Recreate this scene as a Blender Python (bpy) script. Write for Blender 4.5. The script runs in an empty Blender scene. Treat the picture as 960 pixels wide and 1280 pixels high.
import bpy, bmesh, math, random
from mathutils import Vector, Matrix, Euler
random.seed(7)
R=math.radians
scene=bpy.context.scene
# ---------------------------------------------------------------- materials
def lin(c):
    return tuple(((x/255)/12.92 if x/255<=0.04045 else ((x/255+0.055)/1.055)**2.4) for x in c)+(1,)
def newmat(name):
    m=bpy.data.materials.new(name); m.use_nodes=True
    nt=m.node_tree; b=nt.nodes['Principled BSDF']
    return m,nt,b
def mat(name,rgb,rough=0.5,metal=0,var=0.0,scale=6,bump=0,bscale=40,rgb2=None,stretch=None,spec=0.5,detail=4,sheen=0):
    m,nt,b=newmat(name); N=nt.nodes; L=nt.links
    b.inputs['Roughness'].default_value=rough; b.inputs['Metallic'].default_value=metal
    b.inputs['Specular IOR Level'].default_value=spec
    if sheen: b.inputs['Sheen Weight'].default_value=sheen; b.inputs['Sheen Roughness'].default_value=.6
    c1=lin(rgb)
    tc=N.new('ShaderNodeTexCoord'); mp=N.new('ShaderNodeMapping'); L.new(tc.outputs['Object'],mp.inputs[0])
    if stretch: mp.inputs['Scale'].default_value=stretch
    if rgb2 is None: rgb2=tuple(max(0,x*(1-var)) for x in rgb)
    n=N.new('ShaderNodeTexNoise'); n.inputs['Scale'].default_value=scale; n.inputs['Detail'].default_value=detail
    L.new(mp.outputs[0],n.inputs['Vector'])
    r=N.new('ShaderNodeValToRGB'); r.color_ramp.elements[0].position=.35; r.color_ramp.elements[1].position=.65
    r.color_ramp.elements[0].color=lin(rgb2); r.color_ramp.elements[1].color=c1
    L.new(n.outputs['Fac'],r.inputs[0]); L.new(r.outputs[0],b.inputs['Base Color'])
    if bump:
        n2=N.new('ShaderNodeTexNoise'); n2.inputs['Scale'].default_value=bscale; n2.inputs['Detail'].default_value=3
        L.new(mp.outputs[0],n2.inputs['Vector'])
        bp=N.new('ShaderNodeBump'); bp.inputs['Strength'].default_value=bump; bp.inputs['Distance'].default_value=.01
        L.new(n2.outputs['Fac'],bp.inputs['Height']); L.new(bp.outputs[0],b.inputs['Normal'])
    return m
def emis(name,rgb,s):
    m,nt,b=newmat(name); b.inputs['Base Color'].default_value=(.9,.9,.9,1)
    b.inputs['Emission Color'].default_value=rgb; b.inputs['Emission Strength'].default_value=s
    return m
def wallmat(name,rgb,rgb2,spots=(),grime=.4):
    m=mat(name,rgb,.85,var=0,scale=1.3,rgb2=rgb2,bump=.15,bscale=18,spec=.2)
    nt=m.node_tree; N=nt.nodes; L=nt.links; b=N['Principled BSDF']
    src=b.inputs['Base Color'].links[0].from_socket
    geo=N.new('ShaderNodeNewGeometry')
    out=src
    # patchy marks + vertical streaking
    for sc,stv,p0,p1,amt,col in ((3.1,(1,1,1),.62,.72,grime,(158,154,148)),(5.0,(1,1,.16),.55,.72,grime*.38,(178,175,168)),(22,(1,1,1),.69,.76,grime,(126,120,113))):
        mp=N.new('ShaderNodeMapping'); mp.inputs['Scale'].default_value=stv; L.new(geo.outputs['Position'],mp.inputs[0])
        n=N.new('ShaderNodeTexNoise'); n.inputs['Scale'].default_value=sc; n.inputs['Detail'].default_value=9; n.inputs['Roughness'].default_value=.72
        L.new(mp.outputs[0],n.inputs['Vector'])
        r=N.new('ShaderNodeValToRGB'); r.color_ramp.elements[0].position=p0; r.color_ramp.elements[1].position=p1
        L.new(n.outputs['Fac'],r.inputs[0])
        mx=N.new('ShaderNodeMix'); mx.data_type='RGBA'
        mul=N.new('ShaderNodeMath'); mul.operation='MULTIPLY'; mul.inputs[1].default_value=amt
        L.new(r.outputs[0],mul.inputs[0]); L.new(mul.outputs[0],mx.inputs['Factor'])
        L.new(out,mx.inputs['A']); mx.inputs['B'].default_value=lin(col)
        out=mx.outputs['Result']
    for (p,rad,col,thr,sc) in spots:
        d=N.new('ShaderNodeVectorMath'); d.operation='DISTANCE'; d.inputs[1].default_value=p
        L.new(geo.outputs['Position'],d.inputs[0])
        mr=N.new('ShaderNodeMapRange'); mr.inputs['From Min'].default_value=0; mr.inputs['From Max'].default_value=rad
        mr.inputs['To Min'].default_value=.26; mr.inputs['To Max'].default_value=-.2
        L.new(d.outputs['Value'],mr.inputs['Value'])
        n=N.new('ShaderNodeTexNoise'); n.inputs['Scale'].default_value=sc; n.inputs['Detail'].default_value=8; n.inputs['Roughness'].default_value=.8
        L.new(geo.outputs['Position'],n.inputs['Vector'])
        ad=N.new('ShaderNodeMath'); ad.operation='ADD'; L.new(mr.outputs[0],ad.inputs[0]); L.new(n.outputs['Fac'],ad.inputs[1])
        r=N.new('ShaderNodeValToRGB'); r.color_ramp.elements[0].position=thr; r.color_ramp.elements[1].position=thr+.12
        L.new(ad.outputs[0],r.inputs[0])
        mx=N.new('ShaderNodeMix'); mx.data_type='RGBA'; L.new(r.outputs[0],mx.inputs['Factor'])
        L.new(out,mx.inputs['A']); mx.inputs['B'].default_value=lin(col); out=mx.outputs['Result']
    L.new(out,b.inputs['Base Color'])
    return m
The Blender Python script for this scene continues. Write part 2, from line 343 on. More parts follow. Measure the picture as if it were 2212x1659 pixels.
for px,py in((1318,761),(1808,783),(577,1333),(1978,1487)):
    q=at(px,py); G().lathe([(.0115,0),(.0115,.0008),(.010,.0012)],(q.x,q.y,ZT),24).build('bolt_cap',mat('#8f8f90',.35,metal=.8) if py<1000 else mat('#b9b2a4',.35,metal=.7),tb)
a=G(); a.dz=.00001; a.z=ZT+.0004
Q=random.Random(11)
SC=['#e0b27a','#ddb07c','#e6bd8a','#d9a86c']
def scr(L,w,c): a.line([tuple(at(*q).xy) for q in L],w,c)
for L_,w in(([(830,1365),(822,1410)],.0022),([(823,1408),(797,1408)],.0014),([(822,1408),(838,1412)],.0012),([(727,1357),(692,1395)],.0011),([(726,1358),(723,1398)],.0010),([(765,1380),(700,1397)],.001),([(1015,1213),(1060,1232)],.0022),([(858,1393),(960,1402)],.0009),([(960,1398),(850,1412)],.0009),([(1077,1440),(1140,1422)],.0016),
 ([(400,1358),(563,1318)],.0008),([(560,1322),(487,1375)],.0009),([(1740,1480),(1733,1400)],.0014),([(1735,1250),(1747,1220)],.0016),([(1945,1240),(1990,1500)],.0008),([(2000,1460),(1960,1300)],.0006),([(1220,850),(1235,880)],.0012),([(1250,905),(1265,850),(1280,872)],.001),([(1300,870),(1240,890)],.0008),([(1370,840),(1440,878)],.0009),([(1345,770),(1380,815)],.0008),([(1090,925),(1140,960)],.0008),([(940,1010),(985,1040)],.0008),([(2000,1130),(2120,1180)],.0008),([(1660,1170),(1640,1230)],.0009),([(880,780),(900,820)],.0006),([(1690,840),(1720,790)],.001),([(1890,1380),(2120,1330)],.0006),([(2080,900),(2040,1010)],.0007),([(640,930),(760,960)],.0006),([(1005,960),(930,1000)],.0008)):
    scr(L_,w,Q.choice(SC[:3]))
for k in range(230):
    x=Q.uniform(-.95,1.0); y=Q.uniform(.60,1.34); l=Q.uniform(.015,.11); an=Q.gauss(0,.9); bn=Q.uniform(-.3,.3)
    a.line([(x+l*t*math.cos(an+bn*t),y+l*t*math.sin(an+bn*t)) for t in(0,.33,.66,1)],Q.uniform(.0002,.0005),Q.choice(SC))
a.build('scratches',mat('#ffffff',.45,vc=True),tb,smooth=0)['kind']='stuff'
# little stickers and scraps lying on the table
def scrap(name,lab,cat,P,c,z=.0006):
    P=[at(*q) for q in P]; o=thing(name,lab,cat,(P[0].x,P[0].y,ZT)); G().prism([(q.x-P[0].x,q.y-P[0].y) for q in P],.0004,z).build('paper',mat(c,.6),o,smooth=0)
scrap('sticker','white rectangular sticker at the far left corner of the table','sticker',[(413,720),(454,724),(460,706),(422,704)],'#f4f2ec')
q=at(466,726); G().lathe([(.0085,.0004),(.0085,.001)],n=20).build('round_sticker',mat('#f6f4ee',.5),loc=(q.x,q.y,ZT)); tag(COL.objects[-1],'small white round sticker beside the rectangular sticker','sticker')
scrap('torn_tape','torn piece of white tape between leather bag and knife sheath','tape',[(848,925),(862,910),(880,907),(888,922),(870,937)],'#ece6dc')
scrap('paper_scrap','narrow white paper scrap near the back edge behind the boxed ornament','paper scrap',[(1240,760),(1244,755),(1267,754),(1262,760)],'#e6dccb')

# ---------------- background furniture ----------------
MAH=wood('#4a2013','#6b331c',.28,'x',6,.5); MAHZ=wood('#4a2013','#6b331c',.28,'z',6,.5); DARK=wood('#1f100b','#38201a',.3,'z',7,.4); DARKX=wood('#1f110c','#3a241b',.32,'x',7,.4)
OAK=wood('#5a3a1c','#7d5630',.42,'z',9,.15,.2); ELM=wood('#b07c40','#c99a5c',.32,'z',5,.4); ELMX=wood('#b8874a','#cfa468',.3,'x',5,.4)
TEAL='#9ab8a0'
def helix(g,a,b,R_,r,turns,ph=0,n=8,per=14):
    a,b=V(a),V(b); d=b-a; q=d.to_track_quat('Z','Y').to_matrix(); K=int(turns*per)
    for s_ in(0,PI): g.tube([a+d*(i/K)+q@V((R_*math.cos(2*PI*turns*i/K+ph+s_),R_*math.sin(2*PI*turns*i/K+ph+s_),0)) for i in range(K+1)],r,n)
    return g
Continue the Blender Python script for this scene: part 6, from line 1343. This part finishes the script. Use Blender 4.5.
--
PROBLEM DESCRIPTION -> From the records above, pull out each line that has "Blender".

REPLY TO THE TASK ->
Recreate this scene as a Blender Python (bpy) script. Write for Blender 4.5. The script runs in an empty Blender scene. Treat the picture as 960 pixels wide and 1280 pixels high.
The Blender Python script for this scene continues. Write part 2, from line 343 on. More parts follow. Measure the picture as if it were 2212x1659 pixels.
Continue the Blender Python script for this scene: part 6, from line 1343. This part finishes the script. Use Blender 4.5.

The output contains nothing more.